Consiste na convulsão social e política que vai decorrer da destruição progressiva do chamado modelo social europeu – uma forma de capitalismo muito diferente da que domina os EUA – assentado na combinação virtuosa entre elevados níveis de produtividade e elevados níveis de protecção social.
Segue a íntegra do artigo de Boaventura de Sousa Santos publicado na Agência Carta Maior, 02-07-2008. Sousa Santos é sociólogo e professor catedrático da Faculdade de Economia da Universidade de Coimbra (Portugal).
Um terremoto está a assolar a Europa. Não é detectável nos sismógrafos convencionais porque tem um tempo de desenvolvimento atípico. Não ocorre em segundos se não em anos ou talvez décadas. Consiste na convulsão social e política que vai decorrer da destruição progressiva do chamado modelo social europeu – uma forma de capitalismo muito diferente da que domina os EUA – assentado na combinação virtuosa entre elevados níveis de produtividade e elevados níveis de proteção social, entre uma burguesia comedidamente rica e uma classe média comedidamente média ou remediada; na eficácia de serviços públicos universais; na consagração de um direito de trabalho que, por reconhecer a vulnerabilidade do trabalhador individual frente ao patrão, confere níveis de proteção de direitos superiores aos que são típicos no direito civil; no acolhimento de emigrantes baseado no reconhecimento da sua contribuição para o desenvolvimento europeu, e das suas aspirações à plena cidadania com respeito pelas diferenças culturais.
A destruição deste modelo é crescentemente comandada pelas instituições da União Européia e pelas orientações da OCDE. Três exemplos recentes e elucidativos. A directiva européia que permite o alargamento da semana de trabalho até às 65 horas. A chamada Diretiva de Retorno, aprovada pelo Parlamento Europeu, que permite a detenção de imigrantes sem documentados até dezoito meses, incluindo crianças, o que virtualmente cria o delito de imigração.

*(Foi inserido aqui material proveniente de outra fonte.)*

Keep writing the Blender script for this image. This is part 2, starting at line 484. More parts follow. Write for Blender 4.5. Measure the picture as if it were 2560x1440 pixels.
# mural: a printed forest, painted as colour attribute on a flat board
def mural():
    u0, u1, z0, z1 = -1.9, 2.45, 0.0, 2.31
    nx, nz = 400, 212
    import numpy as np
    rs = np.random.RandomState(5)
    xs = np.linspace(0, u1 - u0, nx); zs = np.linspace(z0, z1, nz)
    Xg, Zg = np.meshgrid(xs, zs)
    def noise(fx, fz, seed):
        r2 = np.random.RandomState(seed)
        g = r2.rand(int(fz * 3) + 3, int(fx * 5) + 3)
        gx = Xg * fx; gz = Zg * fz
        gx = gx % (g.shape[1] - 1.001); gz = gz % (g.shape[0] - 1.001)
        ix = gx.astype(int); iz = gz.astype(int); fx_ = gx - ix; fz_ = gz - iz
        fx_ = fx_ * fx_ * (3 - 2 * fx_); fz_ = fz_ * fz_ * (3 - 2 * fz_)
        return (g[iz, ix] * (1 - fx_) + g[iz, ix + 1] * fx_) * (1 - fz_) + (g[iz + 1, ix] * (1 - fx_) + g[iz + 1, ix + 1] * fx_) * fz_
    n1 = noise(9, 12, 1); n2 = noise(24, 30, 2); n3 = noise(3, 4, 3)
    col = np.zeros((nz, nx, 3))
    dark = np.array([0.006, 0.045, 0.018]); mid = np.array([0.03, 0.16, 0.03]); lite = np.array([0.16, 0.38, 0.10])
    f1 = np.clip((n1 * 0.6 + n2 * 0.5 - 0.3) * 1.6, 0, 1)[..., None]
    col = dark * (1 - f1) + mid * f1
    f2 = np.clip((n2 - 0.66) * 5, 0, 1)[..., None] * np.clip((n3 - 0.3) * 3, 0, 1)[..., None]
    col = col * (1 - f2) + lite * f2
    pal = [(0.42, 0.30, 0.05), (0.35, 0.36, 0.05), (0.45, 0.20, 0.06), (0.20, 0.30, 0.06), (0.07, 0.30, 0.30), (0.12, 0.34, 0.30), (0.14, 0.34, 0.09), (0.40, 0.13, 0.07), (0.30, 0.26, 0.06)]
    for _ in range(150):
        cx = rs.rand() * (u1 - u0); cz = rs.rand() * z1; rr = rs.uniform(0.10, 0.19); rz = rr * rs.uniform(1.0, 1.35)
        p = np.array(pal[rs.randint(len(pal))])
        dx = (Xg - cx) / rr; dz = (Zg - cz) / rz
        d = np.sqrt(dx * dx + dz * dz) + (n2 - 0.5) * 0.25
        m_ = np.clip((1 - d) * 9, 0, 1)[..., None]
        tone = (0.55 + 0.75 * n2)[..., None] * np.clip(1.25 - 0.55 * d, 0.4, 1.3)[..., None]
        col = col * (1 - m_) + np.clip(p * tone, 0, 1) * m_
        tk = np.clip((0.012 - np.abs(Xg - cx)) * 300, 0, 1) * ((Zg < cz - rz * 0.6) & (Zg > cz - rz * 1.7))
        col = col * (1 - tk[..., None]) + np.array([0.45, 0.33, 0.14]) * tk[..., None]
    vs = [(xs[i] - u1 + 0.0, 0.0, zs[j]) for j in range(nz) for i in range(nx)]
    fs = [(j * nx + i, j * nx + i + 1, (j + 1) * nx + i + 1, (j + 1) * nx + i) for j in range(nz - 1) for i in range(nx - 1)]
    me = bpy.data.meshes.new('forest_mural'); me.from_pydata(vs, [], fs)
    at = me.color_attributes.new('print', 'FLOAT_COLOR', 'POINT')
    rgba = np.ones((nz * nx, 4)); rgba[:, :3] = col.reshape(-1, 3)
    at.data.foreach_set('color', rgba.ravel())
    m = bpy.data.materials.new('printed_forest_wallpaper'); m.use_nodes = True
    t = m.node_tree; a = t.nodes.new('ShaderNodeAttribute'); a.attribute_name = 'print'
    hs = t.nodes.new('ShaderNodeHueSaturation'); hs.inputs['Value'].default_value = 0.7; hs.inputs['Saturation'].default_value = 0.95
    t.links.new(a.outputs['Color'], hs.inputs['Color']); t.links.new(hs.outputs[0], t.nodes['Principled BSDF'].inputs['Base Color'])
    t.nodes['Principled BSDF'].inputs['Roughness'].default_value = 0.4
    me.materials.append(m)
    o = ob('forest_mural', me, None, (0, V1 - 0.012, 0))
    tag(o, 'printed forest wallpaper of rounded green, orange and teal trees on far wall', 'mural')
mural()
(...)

As alterações ao Código do Trabalho em vias de serem aprovadas no nosso país, cujos principais objectivos são: baixar os níveis de proteção ao trabalhador consagrados no direito do trabalho, já de si baixos pelos níveis de violação consentida; transformar o tempo de trabalho num banco de horas gerido segundo as conveniências da produção por maiores que sejam as inconveniências causadas ao trabalhador e à sua família e com o objetivo de eliminar o pagamento das horas extraordinárias; desarticular o movimento sindical através da possibilidade da adesão individual às convenções coletivas por parte de trabalhadores não sindicalizados, o que objetivamente abre as portas a todo o sindicalismo dependente e de conveniência.
Há em comum nestas medidas dois fatos que escapam por agora à opinião pública. O primeiro é que, ao contrário do que aconteceu na legislação européia anterior (que procurou harmonizar pelo padrão dos países com proteção mais elevada), a atual legislação visa harmonizar por baixo, transformando os países mais repressivos em exemplos a seguir. O segundo fato é o objectivo de fazer convergir o modelo capitalista europeu com o norte-americano. A miragem das elites tecno-políticas européias – muitas delas formadas em universidades norte-americanas – é que a Europa só poderá competir globalmente com os EUA na medida em que se aproximar do modelo de capitalismo que garantiu a hegemonia mundial deste país durante o século XX. Trata-se de uma miragem porque concebe como causas da hegemonia norte-americana o que os melhores economistas e cientistas sociais dos EUA concebem hoje como causas do declínio da hegemonia norte-americana, fortemente acentuado nas duas últimas décadas.
A transformação do trabalhador num mero fator de produção e a transformação do imigrante em criminoso ou cidadão-fachada, esvaziado de toda a sua identidade cultural são as duas fraturas tectônicas onde está a ser gerado o terramoto social e político que vai assolar a Europa nas próximas décadas. Vão surgir novas formas de protesto social, muitas delas desconhecidas no século XX. A vulnerabilidade do Estado será visível em muitas delas, tal como aconteceu com a greve de caminhoneiros, vulnerabilidade reconhecida por um primeiro-ministro cuja eventual ignorância da história contemporânea foi compensada pela intuição política: foi a greve de caminhoneiros que precipitou a queda do governo de Salvador Allende.
A quem beneficiará o fim de um sindicalismo independente e agravamento caótico do protesto social? Exclusivamente ao Clube dos Bilionários, os 1125 indivíduos cuja riqueza é igual ao produto interno bruto dos países onde vive 59% da população mundial.